━━━━━ Collected data
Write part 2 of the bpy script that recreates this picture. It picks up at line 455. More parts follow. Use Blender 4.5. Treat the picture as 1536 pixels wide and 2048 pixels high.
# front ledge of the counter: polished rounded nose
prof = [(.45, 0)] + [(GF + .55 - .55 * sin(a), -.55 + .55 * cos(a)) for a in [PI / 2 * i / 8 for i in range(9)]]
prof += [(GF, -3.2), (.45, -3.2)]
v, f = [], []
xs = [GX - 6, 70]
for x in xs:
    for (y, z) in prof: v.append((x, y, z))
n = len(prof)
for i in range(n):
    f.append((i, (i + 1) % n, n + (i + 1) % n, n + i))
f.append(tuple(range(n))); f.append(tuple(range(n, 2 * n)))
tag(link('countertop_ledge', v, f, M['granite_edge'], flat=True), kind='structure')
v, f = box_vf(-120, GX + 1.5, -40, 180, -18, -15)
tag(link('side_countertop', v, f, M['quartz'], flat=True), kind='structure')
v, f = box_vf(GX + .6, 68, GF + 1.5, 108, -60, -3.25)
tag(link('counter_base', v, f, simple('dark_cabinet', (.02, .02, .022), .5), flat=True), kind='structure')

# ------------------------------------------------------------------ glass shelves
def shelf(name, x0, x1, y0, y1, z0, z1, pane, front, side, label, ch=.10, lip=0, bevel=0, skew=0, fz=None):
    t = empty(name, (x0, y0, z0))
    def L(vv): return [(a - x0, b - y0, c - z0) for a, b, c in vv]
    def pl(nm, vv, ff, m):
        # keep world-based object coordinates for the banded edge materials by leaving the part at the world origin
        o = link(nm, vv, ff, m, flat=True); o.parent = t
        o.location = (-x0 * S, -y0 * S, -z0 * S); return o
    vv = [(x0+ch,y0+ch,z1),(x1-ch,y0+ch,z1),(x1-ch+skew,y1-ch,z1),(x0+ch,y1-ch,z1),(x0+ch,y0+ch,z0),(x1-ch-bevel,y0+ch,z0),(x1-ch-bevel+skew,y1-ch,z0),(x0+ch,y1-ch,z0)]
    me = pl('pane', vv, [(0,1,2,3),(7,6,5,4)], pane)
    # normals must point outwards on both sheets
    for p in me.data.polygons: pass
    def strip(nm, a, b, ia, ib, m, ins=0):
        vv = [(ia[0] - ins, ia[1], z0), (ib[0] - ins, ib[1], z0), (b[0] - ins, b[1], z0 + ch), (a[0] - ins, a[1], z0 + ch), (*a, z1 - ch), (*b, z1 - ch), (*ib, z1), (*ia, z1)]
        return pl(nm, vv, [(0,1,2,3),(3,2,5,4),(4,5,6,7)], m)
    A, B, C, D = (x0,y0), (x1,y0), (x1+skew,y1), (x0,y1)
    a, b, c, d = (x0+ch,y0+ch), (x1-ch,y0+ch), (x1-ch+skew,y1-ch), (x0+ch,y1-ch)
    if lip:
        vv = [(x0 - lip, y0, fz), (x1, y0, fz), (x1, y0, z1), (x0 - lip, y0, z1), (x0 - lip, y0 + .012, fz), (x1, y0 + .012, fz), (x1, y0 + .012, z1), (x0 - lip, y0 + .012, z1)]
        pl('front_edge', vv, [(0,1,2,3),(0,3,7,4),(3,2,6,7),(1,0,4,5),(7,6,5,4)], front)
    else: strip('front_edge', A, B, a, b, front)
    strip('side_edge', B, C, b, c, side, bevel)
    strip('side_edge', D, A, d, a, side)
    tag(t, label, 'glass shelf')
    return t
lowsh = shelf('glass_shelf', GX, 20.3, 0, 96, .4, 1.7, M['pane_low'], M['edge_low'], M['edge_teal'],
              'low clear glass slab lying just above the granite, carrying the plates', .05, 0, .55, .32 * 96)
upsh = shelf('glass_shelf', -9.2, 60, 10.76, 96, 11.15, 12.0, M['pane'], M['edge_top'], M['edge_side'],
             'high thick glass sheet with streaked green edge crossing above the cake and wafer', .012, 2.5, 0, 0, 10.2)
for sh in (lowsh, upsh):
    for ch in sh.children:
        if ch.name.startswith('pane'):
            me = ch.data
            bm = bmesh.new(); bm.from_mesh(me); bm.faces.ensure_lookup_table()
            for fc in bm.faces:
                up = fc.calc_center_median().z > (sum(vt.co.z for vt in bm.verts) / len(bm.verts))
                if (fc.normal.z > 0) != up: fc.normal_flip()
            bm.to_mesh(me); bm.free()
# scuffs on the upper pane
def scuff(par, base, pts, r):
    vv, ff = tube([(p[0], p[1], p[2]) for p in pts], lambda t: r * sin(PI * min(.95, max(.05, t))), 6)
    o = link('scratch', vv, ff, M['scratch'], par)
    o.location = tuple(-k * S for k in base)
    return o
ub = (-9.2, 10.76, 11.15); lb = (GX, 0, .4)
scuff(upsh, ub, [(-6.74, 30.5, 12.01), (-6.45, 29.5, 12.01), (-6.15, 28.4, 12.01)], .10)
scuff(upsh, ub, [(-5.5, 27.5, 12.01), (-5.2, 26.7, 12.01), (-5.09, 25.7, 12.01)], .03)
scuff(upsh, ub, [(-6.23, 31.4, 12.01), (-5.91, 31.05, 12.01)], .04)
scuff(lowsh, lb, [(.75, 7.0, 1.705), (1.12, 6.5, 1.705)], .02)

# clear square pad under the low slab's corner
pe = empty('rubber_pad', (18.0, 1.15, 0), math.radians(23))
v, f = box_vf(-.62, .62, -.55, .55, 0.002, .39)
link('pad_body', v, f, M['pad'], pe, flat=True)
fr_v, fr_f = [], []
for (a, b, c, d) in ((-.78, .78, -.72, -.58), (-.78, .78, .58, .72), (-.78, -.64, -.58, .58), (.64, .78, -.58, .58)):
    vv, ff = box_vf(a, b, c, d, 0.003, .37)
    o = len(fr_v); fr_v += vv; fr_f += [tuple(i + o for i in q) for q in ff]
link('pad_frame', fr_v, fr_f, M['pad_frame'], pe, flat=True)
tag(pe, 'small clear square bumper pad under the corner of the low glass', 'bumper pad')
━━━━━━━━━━
Reproduce only the lines from the one containing "M['granite_edge'], flat=True), kind='structure')" through the one containing "(.02, .02, .022), .5), flat=True), kind='structure')", inclusive of both.

tag(link('countertop_ledge', v, f, M['granite_edge'], flat=True), kind='structure')
v, f = box_vf(-120, GX + 1.5, -40, 180, -18, -15)
tag(link('side_countertop', v, f, M['quartz'], flat=True), kind='structure')
v, f = box_vf(GX + .6, 68, GF + 1.5, 108, -60, -3.25)
tag(link('counter_base', v, f, simple('dark_cabinet', (.02, .02, .022), .5), flat=True), kind='structure')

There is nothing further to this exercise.